I thought that Far From the Madding Crowd was a really good book. It was the first novel by Thomas Hardy that I had read and it encouraged me to read some more of his works.
It is my favourite novel at the moment. I liked it so much because of the fantastic way in which characters are created and established. They are given such strong personalities, like Bathsheba Everdene, that it helps you become swept up in the action.
Far From the Madding Crowd is a novel about a country romance. A beautiful and interesting young woman is caught in a love triangle with three very different men. The first is the honourable and steady Gabriel Oak, who loves Bathsheba and is obviously fated to be with her, even though he seems quite her opposite. There is Farmer Bolwood who becomes obsessed with Bathsheba after she sends him a valentine, he is upstanding yet passive and we watch him drive painfully on to his undeserved end. Then there is the debonare Sargent Troy, who wins womans hearts and breaks them without thought.

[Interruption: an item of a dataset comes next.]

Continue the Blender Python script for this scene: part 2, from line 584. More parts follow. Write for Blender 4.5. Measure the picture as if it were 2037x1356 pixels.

This is a novel about life in the country, and how maddening it can be. It follows a magnificent set of characters, set in the beautiful place of Wessex, Hardy's imaginative countryside of England.
My favourite thing about this novel is how it centres on a woman. (A rare thing in the 19th century.) And a woman who is given the power to make her own descisions, be in charge of her money, and given sexual power. Bathsheba Everdene is a wonderful creation, up there with the best of 19th century fictions heroines. As complex as Madame Bouvary, innocent like Tess and tragic like Anna Karenia.
I reccomend this novel to anyone who is a fan of Thomas Hardy, enjoys romance novels or wants to gain a fresh view of England in the 19th century.